-- Short task --
Reproduce precisely the lines between the start of the data below and the line with "XL, YF = -1.7, -2.6", both included.

>> BEGIN Provided material

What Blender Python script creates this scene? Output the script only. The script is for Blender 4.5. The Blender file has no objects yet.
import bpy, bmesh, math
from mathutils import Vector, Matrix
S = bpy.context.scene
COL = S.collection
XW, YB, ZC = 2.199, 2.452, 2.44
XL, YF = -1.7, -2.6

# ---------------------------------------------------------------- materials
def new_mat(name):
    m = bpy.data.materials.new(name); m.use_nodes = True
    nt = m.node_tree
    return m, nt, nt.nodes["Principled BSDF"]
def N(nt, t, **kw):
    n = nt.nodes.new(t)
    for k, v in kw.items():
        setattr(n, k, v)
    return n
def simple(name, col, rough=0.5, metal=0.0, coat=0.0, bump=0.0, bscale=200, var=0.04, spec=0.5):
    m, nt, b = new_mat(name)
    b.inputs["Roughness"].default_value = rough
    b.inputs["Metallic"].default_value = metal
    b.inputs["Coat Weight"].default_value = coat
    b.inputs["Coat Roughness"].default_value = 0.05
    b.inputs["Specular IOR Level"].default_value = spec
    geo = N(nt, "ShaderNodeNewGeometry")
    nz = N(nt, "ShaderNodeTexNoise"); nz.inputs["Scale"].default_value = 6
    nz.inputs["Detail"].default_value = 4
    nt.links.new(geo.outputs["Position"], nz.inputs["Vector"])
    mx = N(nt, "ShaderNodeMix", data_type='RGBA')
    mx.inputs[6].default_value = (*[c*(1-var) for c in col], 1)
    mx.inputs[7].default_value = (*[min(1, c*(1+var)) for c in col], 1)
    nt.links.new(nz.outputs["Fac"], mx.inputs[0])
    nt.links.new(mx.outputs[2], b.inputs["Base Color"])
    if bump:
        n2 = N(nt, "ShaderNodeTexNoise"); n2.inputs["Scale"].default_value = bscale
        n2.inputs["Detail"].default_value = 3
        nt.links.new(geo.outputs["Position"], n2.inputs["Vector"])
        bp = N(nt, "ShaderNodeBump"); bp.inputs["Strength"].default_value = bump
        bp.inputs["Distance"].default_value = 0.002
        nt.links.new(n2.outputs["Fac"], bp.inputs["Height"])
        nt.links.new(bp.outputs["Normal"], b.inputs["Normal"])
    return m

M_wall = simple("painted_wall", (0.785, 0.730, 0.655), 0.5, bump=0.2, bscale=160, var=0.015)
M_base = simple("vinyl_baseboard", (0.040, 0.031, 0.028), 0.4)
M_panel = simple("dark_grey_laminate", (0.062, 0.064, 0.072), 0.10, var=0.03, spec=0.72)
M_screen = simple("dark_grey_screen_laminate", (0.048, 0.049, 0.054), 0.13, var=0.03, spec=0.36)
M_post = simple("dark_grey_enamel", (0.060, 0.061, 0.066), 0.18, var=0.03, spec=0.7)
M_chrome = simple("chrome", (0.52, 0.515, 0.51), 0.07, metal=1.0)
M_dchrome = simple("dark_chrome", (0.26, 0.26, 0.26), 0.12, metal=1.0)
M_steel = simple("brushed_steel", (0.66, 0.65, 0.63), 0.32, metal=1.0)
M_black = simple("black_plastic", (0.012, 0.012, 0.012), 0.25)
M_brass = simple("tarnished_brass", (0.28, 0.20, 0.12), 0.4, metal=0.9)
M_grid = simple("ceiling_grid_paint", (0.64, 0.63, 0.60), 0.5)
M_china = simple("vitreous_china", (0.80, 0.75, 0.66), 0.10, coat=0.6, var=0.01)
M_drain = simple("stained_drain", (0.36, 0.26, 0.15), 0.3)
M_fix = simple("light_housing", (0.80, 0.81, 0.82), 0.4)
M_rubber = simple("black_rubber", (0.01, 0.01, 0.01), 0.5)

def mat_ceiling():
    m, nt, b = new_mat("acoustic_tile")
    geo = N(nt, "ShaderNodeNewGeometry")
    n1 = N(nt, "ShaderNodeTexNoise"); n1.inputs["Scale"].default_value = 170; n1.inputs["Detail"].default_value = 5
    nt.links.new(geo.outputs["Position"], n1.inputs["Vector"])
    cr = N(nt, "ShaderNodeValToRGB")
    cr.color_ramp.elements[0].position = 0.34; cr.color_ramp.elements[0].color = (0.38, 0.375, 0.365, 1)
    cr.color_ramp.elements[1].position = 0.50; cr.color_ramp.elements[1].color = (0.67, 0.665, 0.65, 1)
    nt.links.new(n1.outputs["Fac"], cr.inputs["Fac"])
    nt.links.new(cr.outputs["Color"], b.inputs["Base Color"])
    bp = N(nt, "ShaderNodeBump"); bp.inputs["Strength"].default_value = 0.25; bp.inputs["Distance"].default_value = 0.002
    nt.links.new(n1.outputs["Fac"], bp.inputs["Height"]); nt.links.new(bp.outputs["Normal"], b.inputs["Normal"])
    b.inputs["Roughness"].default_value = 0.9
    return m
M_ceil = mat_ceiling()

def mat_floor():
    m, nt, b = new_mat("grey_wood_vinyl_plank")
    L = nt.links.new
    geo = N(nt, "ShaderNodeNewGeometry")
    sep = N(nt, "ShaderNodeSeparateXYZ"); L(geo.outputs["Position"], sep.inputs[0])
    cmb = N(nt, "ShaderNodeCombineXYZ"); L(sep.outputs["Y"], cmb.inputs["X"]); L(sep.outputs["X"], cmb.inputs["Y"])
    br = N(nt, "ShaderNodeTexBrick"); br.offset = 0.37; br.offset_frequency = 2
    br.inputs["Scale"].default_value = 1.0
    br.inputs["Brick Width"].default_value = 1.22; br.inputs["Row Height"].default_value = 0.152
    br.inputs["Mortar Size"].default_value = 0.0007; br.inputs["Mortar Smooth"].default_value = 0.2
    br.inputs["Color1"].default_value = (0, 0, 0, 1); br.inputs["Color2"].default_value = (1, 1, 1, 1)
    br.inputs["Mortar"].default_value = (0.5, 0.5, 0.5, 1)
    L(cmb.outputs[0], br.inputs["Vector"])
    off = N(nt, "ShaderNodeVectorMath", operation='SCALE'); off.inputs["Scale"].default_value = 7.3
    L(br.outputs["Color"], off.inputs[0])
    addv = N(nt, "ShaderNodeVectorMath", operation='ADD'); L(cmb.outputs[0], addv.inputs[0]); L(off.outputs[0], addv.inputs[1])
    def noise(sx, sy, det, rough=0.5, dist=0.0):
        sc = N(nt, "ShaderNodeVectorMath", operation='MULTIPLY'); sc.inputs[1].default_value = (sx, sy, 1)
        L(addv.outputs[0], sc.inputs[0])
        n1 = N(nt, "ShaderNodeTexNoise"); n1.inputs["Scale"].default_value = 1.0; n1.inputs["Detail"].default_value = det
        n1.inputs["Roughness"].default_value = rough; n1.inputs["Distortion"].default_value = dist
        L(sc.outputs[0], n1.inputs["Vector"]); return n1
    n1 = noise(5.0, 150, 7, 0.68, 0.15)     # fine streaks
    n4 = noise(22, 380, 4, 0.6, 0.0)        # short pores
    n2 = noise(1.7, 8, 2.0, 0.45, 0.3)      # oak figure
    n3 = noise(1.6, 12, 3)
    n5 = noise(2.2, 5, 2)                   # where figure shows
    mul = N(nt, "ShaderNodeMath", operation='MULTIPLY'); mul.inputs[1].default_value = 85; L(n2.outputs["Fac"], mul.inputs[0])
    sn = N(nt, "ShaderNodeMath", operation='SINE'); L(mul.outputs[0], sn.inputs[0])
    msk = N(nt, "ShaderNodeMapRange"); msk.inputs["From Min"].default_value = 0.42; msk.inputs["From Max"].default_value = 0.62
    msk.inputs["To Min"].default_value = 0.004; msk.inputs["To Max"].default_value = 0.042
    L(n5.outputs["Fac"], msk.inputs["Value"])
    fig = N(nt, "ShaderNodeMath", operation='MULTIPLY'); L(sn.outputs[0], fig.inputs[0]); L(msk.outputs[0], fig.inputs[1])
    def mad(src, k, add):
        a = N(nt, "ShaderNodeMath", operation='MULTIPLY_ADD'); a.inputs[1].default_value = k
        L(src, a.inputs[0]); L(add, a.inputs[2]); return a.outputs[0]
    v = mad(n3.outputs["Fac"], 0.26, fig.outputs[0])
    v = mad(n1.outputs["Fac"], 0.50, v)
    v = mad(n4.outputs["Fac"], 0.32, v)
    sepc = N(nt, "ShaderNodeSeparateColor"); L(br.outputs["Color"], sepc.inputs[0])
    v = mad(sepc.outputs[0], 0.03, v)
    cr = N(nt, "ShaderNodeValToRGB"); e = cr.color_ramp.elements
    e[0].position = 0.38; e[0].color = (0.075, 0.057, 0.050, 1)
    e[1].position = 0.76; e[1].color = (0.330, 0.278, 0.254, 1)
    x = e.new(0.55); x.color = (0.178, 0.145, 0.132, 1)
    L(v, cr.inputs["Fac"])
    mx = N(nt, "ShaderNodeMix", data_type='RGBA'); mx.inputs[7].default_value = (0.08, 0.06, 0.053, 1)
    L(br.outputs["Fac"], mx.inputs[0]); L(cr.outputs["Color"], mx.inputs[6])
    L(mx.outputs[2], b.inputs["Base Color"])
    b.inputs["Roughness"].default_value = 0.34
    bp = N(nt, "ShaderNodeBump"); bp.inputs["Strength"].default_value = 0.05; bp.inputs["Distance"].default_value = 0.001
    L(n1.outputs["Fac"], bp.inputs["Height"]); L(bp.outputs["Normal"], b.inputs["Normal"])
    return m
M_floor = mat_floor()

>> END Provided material

-- Response --
What Blender Python script creates this scene? Output the script only. The script is for Blender 4.5. The Blender file has no objects yet.
import bpy, bmesh, math
from mathutils import Vector, Matrix
S = bpy.context.scene
COL = S.collection
XW, YB, ZC = 2.199, 2.452, 2.44
XL, YF = -1.7, -2.6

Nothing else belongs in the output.